Towards structure-preserving quantum encodings
Arthur J. Parzygnat, Tai-Danae Bradley, Andrew Vlasic, Anh Pham
TL;DR
The paper advocates using category theory to organize and design structure-preserving quantum encodings that map classical data $\mathcal{X}$ into quantum states $\mathcal{S}(\mathcal{H})$, via encodings $\rho: \mathcal{X}\to\mathcal{S}(\mathcal{H})$ or unitary encodings $U: \mathcal{X}\to\mathcal{U}(\mathcal{H})$. By pairing data with mathematical structures (e.g., symmetry, topology, metric) and viewing encodings as morphisms in categories, the authors show how forgetful functors lift problems to structure-rich contexts, thereby reducing the search space for good encodings.
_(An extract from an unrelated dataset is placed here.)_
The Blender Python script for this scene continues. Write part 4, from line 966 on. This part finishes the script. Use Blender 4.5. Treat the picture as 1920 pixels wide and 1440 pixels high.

They illustrate this framework through concrete structure types: symmetry via $G$-equivariant encodings, continuity and smoothness via topologies, and distance notions via topological data analysis and metric learning, including exact distance-preserving results and semi-metric considerations when injectivity fails. The approach provides a rigorous, unified language to pose design questions, benchmarks, and open problems, with potential to guide principled encoding choices and clarify when quantum advantages survive through the encoding layer.
Abstract
Harnessing the potential computational advantage of quantum computers for machine learning tasks relies on the uploading of classical data onto quantum computers through what are commonly referred to as quantum encodings. The choice of such encodings may vary substantially from one task to another, and there exist only a few cases where structure has provided insight into their design and implementation, such as symmetry in geometric quantum learning. Here, we propose the perspective that category theory offers a natural mathematical framework for analyzing encodings that respect structure inherent in datasets and learning tasks. We illustrate this with pedagogical examples, which include geometric quantum machine learning, quantum metric learning, topological data analysis, and more. Moreover, our perspective provides a language in which to ask meaningful and mathematically precise questions for the design of quantum encodings and circuits for quantum machine learning tasks.